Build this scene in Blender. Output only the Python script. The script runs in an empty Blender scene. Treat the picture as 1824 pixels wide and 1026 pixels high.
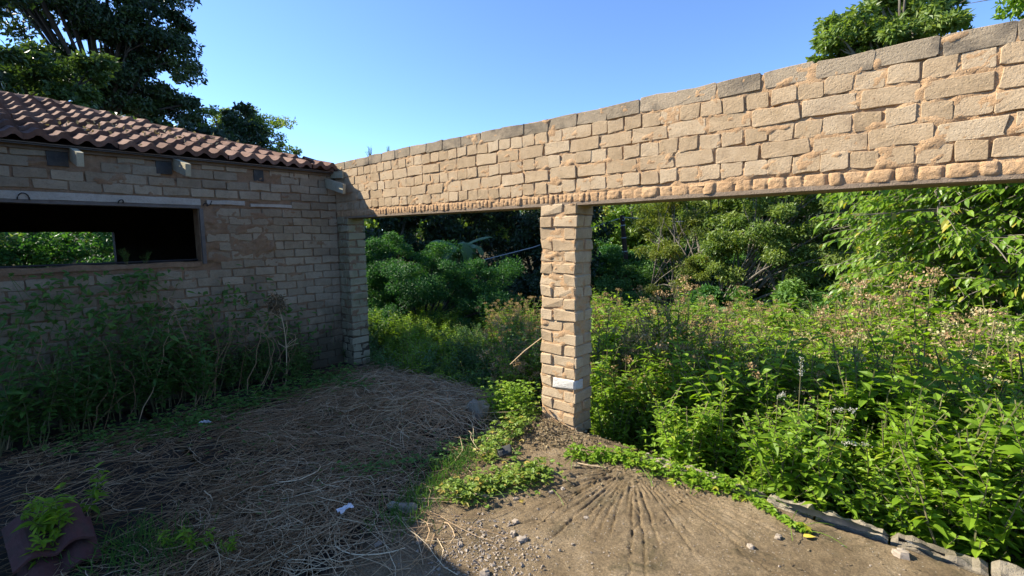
import bpy, math, random
import numpy as np
from mathutils import Vector, Matrix

random.seed(7)
RNG = np.random.default_rng(7)
C = bpy.context.scene.collection
sc = bpy.context.scene
R_ = math.radians

# ------------------------------------------------------------------ camera, sky, sun, exposure
cam_d = bpy.data.cameras.new('camera')
cam = bpy.data.objects.new('camera', cam_d); C.objects.link(cam)
cam.location = (2.29429, -3.45570, 1.80945)
cam.rotation_mode = 'XYZ'
cam.rotation_euler = (R_(83.7315), R_(0.577), R_(41.1681))
cam_d.sensor_width = 36.0
cam_d.lens = 36.0 * 850.97 / 1824.0
cam_d.clip_start = 0.05
cam_d.clip_end = 2000.0
sc.camera = cam

SUN = Vector((-1.20, -0.64, 1.0)).normalized()          # towards the sun
SUN_EL = math.asin(SUN.z)
SUN_AZ = math.atan2(SUN.x, SUN.y)                       # clockwise from +Y
wd = bpy.data.worlds.new('World'); sc.world = wd; wd.use_nodes = True
nt = wd.node_tree; nt.nodes.clear()
sky = nt.nodes.new('ShaderNodeTexSky'); sky.sky_type = 'NISHITA'; sky.sun_disc = False
sky.sun_elevation = SUN_EL; sky.sun_rotation = SUN_AZ
sky.altitude = 0; sky.air_density = 0.62; sky.dust_density = 0.05; sky.ozone_density = 6.0
bg = nt.nodes.new('ShaderNodeBackground'); bg.inputs['Strength'].default_value = 0.14
out = nt.nodes.new('ShaderNodeOutputWorld')
nt.links.new(sky.outputs[0], bg.inputs[0]); nt.links.new(bg.outputs[0], out.inputs[0])

sl = bpy.data.lights.new('sun', 'SUN'); sl.energy = 4.6; sl.angle = R_(0.53); sl.color = (1.0, 0.93, 0.78)
so = bpy.data.objects.new('sun', sl); C.objects.link(so)
so.rotation_euler = (-SUN).to_track_quat('-Z', 'Y').to_euler()
sc.view_settings.view_transform = 'Standard'; sc.view_settings.look = 'None'
sc.view_settings.gamma = 1.0; sc.view_settings.use_curve_mapping = False
sc.view_settings.exposure = 1.38
sc.render.engine = 'CYCLES'
sc.cycles.use_denoising = True
sc.cycles.max_bounces = 7; sc.cycles.diffuse_bounces = 4; sc.cycles.glossy_bounces = 2
sc.cycles.transmission_bounces = 4
sc.cycles.sample_clamp_indirect = 6.0

# ------------------------------------------------------------------ helpers
def mk(name, V, F, mat=None, tint=None, smooth=False):
    """mesh from numpy verts (n,3) and faces (m,k) or a list of such arrays"""
    me = bpy.data.meshes.new(name)
    V = np.asarray(V, np.float32).reshape(-1, 3)
    Fs = [np.asarray(f, np.int32) for f in (F if isinstance(F, list) else [F]) if len(f)]
    me.vertices.add(len(V)); me.vertices.foreach_set('co', V.ravel())
    nl = sum(f.size for f in Fs); npoly = sum(len(f) for f in Fs)
    me.loops.add(nl); me.loops.foreach_set('vertex_index', np.concatenate([f.ravel() for f in Fs]))
    me.polygons.add(npoly)
    tot = np.concatenate([np.full(len(f), f.shape[1], np.int32) for f in Fs])
    st = np.concatenate([[0], np.cumsum(tot)[:-1]]).astype(np.int32)
    me.polygons.foreach_set('loop_start', st); me.polygons.foreach_set('loop_total', tot)
    me.polygons.foreach_set('use_smooth', np.full(npoly, smooth, bool))
    me.update(calc_edges=True)
    if tint is not None:
        a = me.attributes.new('tint', 'FLOAT', 'POINT'); a.data.foreach_set('value', np.asarray(tint, np.float32))
    if mat: me.materials.append(mat)
    return me

def ob(name, me, parent=None, loc=(0, 0, 0), rz=0.0, scale=1.0):
    o = bpy.data.objects.new(name, me); C.objects.link(o)
    o.location = loc; o.rotation_euler = (0, 0, rz); o.scale = (scale, scale, scale)
    if parent: o.parent = parent
    return o

def tag(o, label=None, cat=None, group=None, kind=None):
    if label: o['label'] = label
    if cat: o['category'] = cat
    if group: o['group'] = group
    if kind: o['kind'] = kind
    return o

def thing(name, label, cat, loc=(0, 0, 0), rz=0.0, group=None, scale=1.0):
    return tag(ob(name, None, None, loc, rz, scale), label, cat, group)

class Acc:
    """collects triangles/quads into one mesh"""
    def __init__(s): s.V = []; s.F3 = []; s.F4 = []; s.T = []; s.n = 0
    def add(s, V, F, t=None):
        V = np.asarray(V, float).reshape(-1, 3); F = np.asarray(F, int)
        (s.F3 if F.shape[1] == 3 else s.F4).append(F + s.n)
        s.V.append(V); s.T.append(np.full(len(V), .5) if t is None else np.broadcast_to(t, len(V)))
        s.n += len(V)
    def mesh(s, name, mat, smooth=False):
        F = []
        if s.F3: F.append(np.concatenate(s.F3))
        if s.F4: F.append(np.concatenate(s.F4))
        return mk(name, np.concatenate(s.V), F, mat, np.concatenate(s.T), smooth)

BOXF = np.array([[0, 3, 2, 1], [4, 5, 6, 7], [0, 1, 5, 4], [1, 2, 6, 5], [2, 3, 7, 6], [3, 0, 4, 7]])
def boxv(x0, x1, y0, y1, z0, z1):
    return np.array([[x0, y0, z0], [x1, y0, z0], [x1, y1, z0], [x0, y1, z0], [x0, y0, z1], [x1, y0, z1], [x1, y1, z1], [x0, y1, z1]], float)

def unit(a): return a / (np.linalg.norm(a, axis=-1, keepdims=True) + 1e-9)

def hash2(ix, iy, seed):
    h = (ix.astype(np.int64) * 374761393 + iy.astype(np.int64) * 668265263 + seed * 1442695041) & 0x7fffffff
    h = ((h ^ (h >> 13)) * 1274126177) & 0x7fffffff
    return ((h ^ (h >> 16)) & 0xffff) / 65535.0
def vnoise(x, y, seed=0):
    ix = np.floor(x); iy = np.floor(y); fx = x - ix; fy = y - iy
    fx = fx * fx * (3 - 2 * fx); fy = fy * fy * (3 - 2 * fy)
    a = hash2(ix, iy, seed); b = hash2(ix + 1, iy, seed); c = hash2(ix, iy + 1, seed); d = hash2(ix + 1, iy + 1, seed)
    return (a * (1 - fx) + b * fx) * (1 - fy) + (c * (1 - fx) + d * fx) * fy
def fbm(x, y, seed=0, oct=4):
    x = np.asarray(x, float); y = np.asarray(y, float); s = 0; a = .5; n = 0
    for k in range(oct):
        s = s + a * vnoise(x * 2 ** k + 17 * k, y * 2 ** k - 9 * k, seed + k); n += a; a *= .5
    return s / n

def tube(acc, pts, rad, sides=5, t=.5):
    pts = np.asarray(pts, float); n = len(pts); rad = np.broadcast_to(rad, n)
    d = unit(np.gradient(pts, axis=0))
    up = np.where(np.abs(d[:, 2:3]) > .9, np.array([[1., 0, 0]]), np.array([[0, 0, 1.]]))
    a = unit(np.cross(d, up)); b = np.cross(d, a)
    ang = np.arange(sides) * 2 * np.pi / sides
    V = pts[:, None] + rad[:, None, None] * (np.cos(ang)[None, :, None] * a[:, None] + np.sin(ang)[None, :, None] * b[:, None])
    i = np.arange(n - 1)[:, None] * sides; j = np.arange(sides)[None]; k = (j + 1) % sides
    F = np.stack([i + j, i + k, i + sides + k, i + sides + j], -1).reshape(-1, 4)
    acc.add(V.reshape(-1, 3), F, t)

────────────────

■ What the task asks: Up to and including the line with "R_ = math.radians", copy the data above from its first line. Skip pictures.

■ Full solution:
Build this scene in Blender. Output only the Python script. The script runs in an empty Blender scene. Treat the picture as 1824 pixels wide and 1026 pixels high.
import bpy, math, random
import numpy as np
from mathutils import Vector, Matrix

random.seed(7)
RNG = np.random.default_rng(7)
C = bpy.context.scene.collection
sc = bpy.context.scene
R_ = math.radians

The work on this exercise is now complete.